Review
On transfer to the Queen’s Theatre, Shaftesbury Avenue,
with some cast changes
Observer: Robert Cushman
A Spy is born
The evening
begins with an offstage boys' choir singing that great religious and
patriotic hit 'I Vow to Thee My Country' - first verse only. The second
only comes round at the end of the show: 'and there's another country
I've heard of long ago.' I had always imagined that other country to be
Heaven, but at the Queen's - where a performance of Julian Mitchell's
play called Another Country is sandwiched between the two choruses -
another interpretation suggests itself. By Mr Mitchell’s sardonic
lights, that country, envisaged by his two central characters, could be
Russia.
Our heroes are senior public schoolboys in the early 1930s One of
them, Judd, is the school’s lone Marxist - or, the time being what it
is, Stalinist - in a constant state of
articulate fury over the system in general and the rules that stop him
reading “Das Kapital” under the bedclothes in particular. The other,
Guy Bennett, is a more complicated kind of rebel; in a milieu where
casual homosexuality is the norm he makes the mistake of falling in
love. His indiscretions land him a public flogging and (more
woundingly) permanent exile from the school's privileged upper echelon.

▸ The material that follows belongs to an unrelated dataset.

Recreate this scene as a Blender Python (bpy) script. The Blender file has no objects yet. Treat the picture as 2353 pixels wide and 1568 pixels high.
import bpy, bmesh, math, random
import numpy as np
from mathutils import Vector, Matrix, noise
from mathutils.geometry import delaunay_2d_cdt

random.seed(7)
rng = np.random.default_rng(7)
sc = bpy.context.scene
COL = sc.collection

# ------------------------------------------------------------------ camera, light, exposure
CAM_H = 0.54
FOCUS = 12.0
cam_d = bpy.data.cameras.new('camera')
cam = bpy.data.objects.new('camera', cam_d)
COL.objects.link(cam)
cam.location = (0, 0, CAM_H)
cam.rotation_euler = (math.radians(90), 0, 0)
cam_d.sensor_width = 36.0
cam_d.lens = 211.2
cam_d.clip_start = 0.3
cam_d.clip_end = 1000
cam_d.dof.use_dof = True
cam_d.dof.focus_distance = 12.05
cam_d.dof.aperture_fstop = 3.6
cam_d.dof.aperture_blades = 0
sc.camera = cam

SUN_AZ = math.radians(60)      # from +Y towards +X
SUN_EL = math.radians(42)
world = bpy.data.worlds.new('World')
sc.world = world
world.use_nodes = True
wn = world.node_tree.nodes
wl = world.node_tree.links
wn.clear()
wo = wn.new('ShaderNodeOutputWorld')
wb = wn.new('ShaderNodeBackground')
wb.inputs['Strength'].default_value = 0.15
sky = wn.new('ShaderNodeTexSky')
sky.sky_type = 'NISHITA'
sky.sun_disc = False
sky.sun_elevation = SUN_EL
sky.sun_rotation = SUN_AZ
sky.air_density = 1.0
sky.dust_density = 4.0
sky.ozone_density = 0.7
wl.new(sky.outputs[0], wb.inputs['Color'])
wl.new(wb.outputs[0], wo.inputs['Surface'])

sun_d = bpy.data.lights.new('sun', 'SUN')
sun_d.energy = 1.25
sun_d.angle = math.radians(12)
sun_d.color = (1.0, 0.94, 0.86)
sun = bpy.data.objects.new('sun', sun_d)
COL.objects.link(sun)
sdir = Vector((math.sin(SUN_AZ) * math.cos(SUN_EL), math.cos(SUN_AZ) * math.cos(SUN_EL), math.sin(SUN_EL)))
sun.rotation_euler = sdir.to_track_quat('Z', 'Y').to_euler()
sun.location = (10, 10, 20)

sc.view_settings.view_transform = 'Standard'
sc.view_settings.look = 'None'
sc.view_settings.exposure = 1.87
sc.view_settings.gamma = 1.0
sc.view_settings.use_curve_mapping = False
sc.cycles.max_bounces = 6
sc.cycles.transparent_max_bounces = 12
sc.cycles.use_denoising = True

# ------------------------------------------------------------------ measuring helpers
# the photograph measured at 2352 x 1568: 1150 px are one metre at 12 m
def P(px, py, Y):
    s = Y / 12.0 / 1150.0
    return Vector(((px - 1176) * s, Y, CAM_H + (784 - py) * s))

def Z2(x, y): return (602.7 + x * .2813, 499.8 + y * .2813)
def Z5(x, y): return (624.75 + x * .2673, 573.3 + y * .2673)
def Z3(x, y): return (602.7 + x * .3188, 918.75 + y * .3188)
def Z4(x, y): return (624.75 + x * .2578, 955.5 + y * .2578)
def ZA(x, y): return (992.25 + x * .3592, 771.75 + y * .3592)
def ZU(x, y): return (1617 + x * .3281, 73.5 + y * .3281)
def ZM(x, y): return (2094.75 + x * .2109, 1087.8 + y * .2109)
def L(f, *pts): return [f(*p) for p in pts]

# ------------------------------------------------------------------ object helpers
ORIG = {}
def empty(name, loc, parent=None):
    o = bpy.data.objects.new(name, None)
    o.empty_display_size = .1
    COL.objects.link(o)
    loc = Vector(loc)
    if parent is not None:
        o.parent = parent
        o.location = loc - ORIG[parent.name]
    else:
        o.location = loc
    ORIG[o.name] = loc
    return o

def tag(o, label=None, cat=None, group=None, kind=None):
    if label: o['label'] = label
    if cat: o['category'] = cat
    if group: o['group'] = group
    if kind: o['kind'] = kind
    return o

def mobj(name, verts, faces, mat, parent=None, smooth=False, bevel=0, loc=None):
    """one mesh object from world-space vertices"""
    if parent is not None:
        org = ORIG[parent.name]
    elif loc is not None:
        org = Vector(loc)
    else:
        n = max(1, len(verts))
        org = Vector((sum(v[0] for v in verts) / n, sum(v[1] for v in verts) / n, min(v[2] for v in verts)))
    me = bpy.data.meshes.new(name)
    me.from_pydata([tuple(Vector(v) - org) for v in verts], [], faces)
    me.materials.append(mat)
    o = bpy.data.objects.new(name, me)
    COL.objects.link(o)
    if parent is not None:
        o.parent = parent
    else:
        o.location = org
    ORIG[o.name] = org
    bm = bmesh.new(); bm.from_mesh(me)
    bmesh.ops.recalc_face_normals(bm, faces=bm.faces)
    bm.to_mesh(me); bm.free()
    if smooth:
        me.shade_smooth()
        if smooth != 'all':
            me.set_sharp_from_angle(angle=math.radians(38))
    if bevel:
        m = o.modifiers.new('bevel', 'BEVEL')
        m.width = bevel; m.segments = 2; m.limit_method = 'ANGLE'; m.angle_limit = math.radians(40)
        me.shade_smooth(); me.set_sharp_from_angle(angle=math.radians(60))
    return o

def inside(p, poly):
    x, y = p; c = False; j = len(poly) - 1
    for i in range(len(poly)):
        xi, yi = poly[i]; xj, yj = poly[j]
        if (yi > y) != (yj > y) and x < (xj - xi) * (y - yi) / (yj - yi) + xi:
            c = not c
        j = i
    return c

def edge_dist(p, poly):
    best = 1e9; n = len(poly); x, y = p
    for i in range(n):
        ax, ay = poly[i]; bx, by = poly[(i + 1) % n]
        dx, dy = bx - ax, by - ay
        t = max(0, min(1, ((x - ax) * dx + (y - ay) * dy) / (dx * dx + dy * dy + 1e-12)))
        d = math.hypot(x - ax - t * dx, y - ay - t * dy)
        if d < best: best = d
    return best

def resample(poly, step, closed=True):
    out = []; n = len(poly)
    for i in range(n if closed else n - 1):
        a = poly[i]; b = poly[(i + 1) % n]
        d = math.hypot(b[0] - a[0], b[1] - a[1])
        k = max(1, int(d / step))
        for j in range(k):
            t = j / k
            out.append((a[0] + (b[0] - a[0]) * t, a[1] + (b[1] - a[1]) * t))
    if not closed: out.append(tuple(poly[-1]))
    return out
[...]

Recognising school to be a microcosm of the establishment world
outside, he looks for a way of fighting back: covertly, since he
doesn't want to lose any more perks. His eye falls on Judd's copy of
Marx. A spy is born.
Mr Mitchell has written an acute, sympathetic and continuously
entertaining play, one whose abundant joke-lines always remain in
character. Its ultimate effect, though, depends on outside
evidence. If I had not been alerted by the programme and the pre-
publicity, I could easily have sat through the piece unaware that Guy
Bennett was meant to be Guy Burgess.
If you can identify the Bennett connection then you concentrate on
him and get a coherent evening, rising to an abrupt but satisfying
point. Mr Mitchell, though, wants you to be interested in other
characters as well; and here both he and Stuart Burge's production - on
a creaky revolve with variable acting - are less
successful. It takes some time to sort out the personnel, and the
conscientious torments of the retiring house captain never
come into focus.
What does emerge is a properly ambiguous picture of a society
thoroughly rotten (in both the literal and popular usages) and yet
cosily attractive; Mr Mitchell offers us all the trappings of school
fiction: the petty politics, the sport, the tormented fags (in the
scholastic sense)who will be bullies themselves in time, the study
teas. This, all too recognisably, is England; there is, unless you take
desperate measures, no other country.
Guy's pale rebellion (born 30 years later he would be writing
plays for subsidised theatres) is admirably caught by Rupert Everett,
soft-voiced and hard-shelled; he is first glimpsed curled on the window
ledge of the house library (shockingly short on books by the way)
searching through binoculars for likely beloveds, his tie loose and his
braces hanging down from his waist, a perfect self-created artefact.
Kenneth Branagh brings great flair to Judd's decent doomed doggedness.